Pictures are not part of the copy. Retype the lines from the first one through the line that contains "m_ = MB(); m_.bx(-42.75, sx1, sy".
[start Collected data]
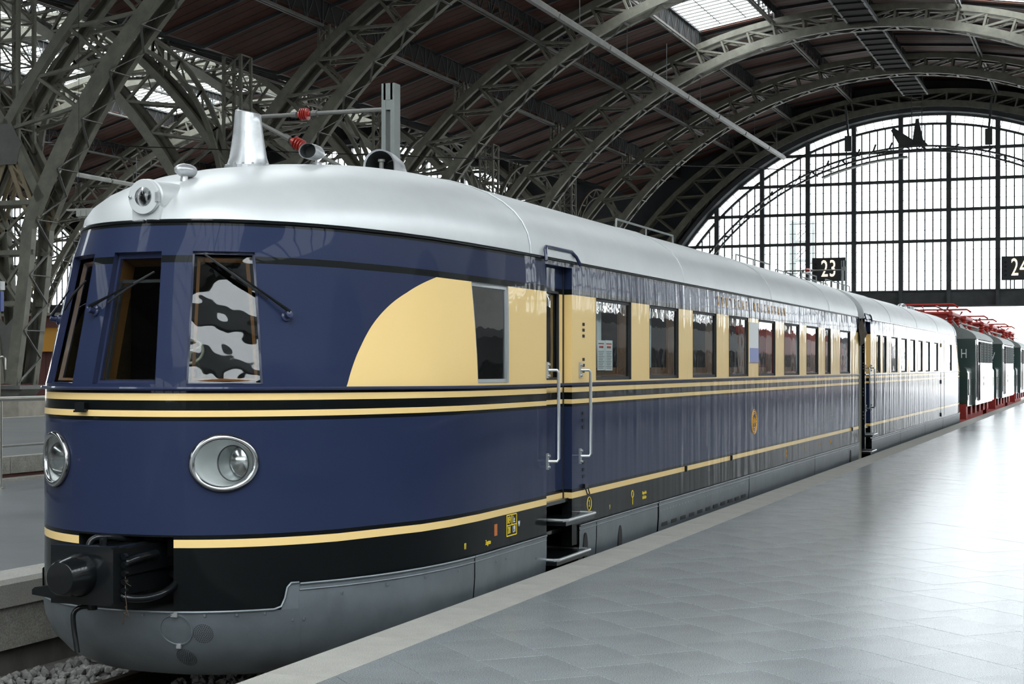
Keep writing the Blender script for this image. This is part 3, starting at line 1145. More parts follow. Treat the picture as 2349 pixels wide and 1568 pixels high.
# hooped handrail and info board by the column
t = thing('handrail_hoop', (-33.85, 41.6, -.45), 'slim hooped tube handrail in front of the column foot', 'handrail')
m_ = MB(); m_.tube([(-33.85, 41.6, -.45), (-33.85, 41.6, 1.8)] + [(-33.85 + .12 - .12 * math.cos(a), 41.6, 1.8 + .12 * math.sin(a)) for a in np.linspace(.3, 3.1, 8)] + [(-33.61, 41.6, 1.5)], .03, 8)
m_.build('tube', INOX, t, smooth=40)
t = thing('information_board', (-33.6, 40.2, -.45), 'blue information board with a white header at the far left edge', 'sign')
m_ = MB(); m_.bx(-34.6, -32.62, 40.15, 40.3, 3.33, 3.95); m_.build('panel', BLUE_S, t)
m_ = MB(); m_.bx(-34.6, -32.6, 40.13, 40.32, 4.0, 4.27); m_.build('header', WHITE_P, t)
text('lettering', 'E', (-32.72, 40.12, 4.13), .22, FRONT, SIGNB, t)
m_ = MB(); m_.bx(-33.9, -33.8, 40.18, 40.28, -.45, 4.1); m_.build('post', INOX, t)
# orange beam and maroon shed behind the railing
t = thing('trackside_shed', (-43, 56.0, -.45), 'maroon and tan boarded shed under a flaking orange beam', 'shed')
sx0, sx1, sy = -52.0, -33.0, 56.0
m_ = MB(); m_.bx(sx0, sx1, sy, sy + .5, 2.24, 3.29); m_.build('orange_beam', ORANGE_B, t)
m_ = MB(); m_.bx(sx0, sx1, sy - .1, sy + .6, 3.29, 3.78); m_.build('upper_fascia', MAROON, t)
m_ = MB(); m_.bx(sx0, sx1 + .2, sy - .25, sy + .7, 3.78, 3.9); m_.build('cap_rail', STEEL, t)
m_ = MB(); m_.bx(sx0, -47.9, sy + .3, sy + .45, -.45, 2.3); m_.build('tan_panel', TAN, t)
x = -47.9
while x < -42.8:
    m_ = MB(); m_.bx(x + .01, x + .5, sy + .25, sy + .4, -.45, 2.3); m_.build('board', MAROON, t)
    x += .51
m_ = MB(); m_.bx(-42.75, sx1, sy + .3, sy + .45, -.45, 2.3); m_.build('tan_panel', TAN, t)

# ------------------------------------------------------------------ catenary masts with red insulators
def insulator_tube(p, q, parent, f0=.30, f1=.42, r=.03):
    p, q = Vector(p), Vector(q)
    m_ = MB(); m_.tube([p, p.lerp(q, f0 - .02)], r, 8); m_.tube([p.lerp(q, f1 + .02), q], r, 8)
    m_.tube([p.lerp(q, f0 - .05), p.lerp(q, f0 - .01)], r * 1.5, 8); m_.tube([p.lerp(q, f1 + .01), p.lerp(q, f1 + .05)], r * 1.5, 8)
    o = m_.build('cantilever_tube', STEEL_L, parent, smooth=40)
    m_ = MB()
    n = 25
    m_.tube([p.lerp(q, f0 + (f1 - f0) * i / (n - 1)) for i in range(n)], [(.035 if (i < 5 or i > n - 5 or i % 4 in (0, 1)) else .085) for i in range(n)], 12)
    m_.build('insulator', RED_INS, o)


def mast(y, label):
    x = -9.0
    t = thing('catenary_mast', (x, y, 0), label, 'mast')
    top, w = 5.35, .13
    m_ = MB()
    for s in (-1, 1):
        m_.bx(x + s * w / 2 - .03, x + s * w / 2 + .03, y - .09, y + .09, 0, top)
    m_.build('channel_leg', LOCO_GREY, t)
    for z in np.arange(.5, top, .9):
        for yy in (y - .075, y + .075):
            m_ = MB(); m_.bx(x - w / 2, x + w / 2, yy - .01, yy + .01, z, z + .18); m_.build('batten_plate', LOCO_GREY, t)
    m_ = MB(); m_.bx(x - w / 2, x + w / 2, y - .09, y + .09, top - .22, top); m_.build('head_plate', LOCO_GREY, t)
    insulator_tube((x - 2.15, y, 5.03), (x - .1, y, 5.02), t, .37, .46)
    insulator_tube((x - 2.1, y, 5.0), (x - .1, y, 3.95), t, .30, .41)
    return t


mast(18.9, 'grey channel mast with red insulator arms behind the railcar roof cowl')
mast(56.2, 'distant grey mast with a cantilever arm in front of the number 23 sign')

# ------------------------------------------------------------------ suspended lamps, pipes, signs
for x, z, y0, y1, lab in ((-22.5, 16.7, 42, 113.5, 'long pale lighting trunking hung under the arches towards the gable'), (-67.5, 14.9, 44, 115, 'lighting trunking of the neighbouring hall seen left of the roof headlamp')):
    t = thing('lighting_trunking', (x, y0, z), lab, 'lighting')
    y = y0
    while y < y1 - 1:
        m_ = MB(); ye = min(y + 7.2, y1); m_.prism([(x - .16, z + .1), (x - .1, z - .1), (x + .1, z - .1), (x + .16, z + .1)], 'y', y + .05, ye - .05)
        m_.bx(x - .06, x + .06, y + .02, ye - .02, z + .1, z + .2)
        m_.build('trunking_section', STEEL_L, t)
        y += 7.3
    m_ = MB()
    for y in np.arange(y0 + 3, y1, 14.62 / 2):
        m_.tube([(x, y, z + .2), (x, y, z + 2.2)], .02, 5)
    m_.build('hanger_set', STEEL_D, t)
t = thing('lamp_bank', (-30.3, 41.25, 6.3), 'small bank of three pale lamp boxes left of the railcar nose', 'lamp')
for k in range(3):
    m_ = MB(); m_.bx(-30.42 + .19 * k, -30.25 + .19 * k, 41.0, 41.5, 6.3, 6.5); m_.bx(-30.4 + .19 * k, -30.27 + .19 * k, 41.05, 41.45, 6.27, 6.3); m_.build('lamp_box', LAMPW, t)
m_ = MB(); m_.bx(-30.9, -29.85, 41.15, 41.35, 6.5, 6.56); m_.build('carrier', LAMPW, t)
m_ = MB(); m_.tube([(-30.5, 41.25, 6.5), (-30.5, 41.25, 17)], .008, 4); m_.build('hanger', BLACK_M, t)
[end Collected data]
— Correct result —
Keep writing the Blender script for this image. This is part 3, starting at line 1145. More parts follow. Treat the picture as 2349 pixels wide and 1568 pixels high.
# hooped handrail and info board by the column
t = thing('handrail_hoop', (-33.85, 41.6, -.45), 'slim hooped tube handrail in front of the column foot', 'handrail')
m_ = MB(); m_.tube([(-33.85, 41.6, -.45), (-33.85, 41.6, 1.8)] + [(-33.85 + .12 - .12 * math.cos(a), 41.6, 1.8 + .12 * math.sin(a)) for a in np.linspace(.3, 3.1, 8)] + [(-33.61, 41.6, 1.5)], .03, 8)
m_.build('tube', INOX, t, smooth=40)
t = thing('information_board', (-33.6, 40.2, -.45), 'blue information board with a white header at the far left edge', 'sign')
m_ = MB(); m_.bx(-34.6, -32.62, 40.15, 40.3, 3.33, 3.95); m_.build('panel', BLUE_S, t)
m_ = MB(); m_.bx(-34.6, -32.6, 40.13, 40.32, 4.0, 4.27); m_.build('header', WHITE_P, t)
text('lettering', 'E', (-32.72, 40.12, 4.13), .22, FRONT, SIGNB, t)
m_ = MB(); m_.bx(-33.9, -33.8, 40.18, 40.28, -.45, 4.1); m_.build('post', INOX, t)
# orange beam and maroon shed behind the railing
t = thing('trackside_shed', (-43, 56.0, -.45), 'maroon and tan boarded shed under a flaking orange beam', 'shed')
sx0, sx1, sy = -52.0, -33.0, 56.0
m_ = MB(); m_.bx(sx0, sx1, sy, sy + .5, 2.24, 3.29); m_.build('orange_beam', ORANGE_B, t)
m_ = MB(); m_.bx(sx0, sx1, sy - .1, sy + .6, 3.29, 3.78); m_.build('upper_fascia', MAROON, t)
m_ = MB(); m_.bx(sx0, sx1 + .2, sy - .25, sy + .7, 3.78, 3.9); m_.build('cap_rail', STEEL, t)
m_ = MB(); m_.bx(sx0, -47.9, sy + .3, sy + .45, -.45, 2.3); m_.build('tan_panel', TAN, t)
x = -47.9
while x < -42.8:
    m_ = MB(); m_.bx(x + .01, x + .5, sy + .25, sy + .4, -.45, 2.3); m_.build('board', MAROON, t)
    x += .51
m_ = MB(); m_.bx(-42.75, sx1, sy + .3, sy + .45, -.45, 2.3); m_.build('tan_panel', TAN, t)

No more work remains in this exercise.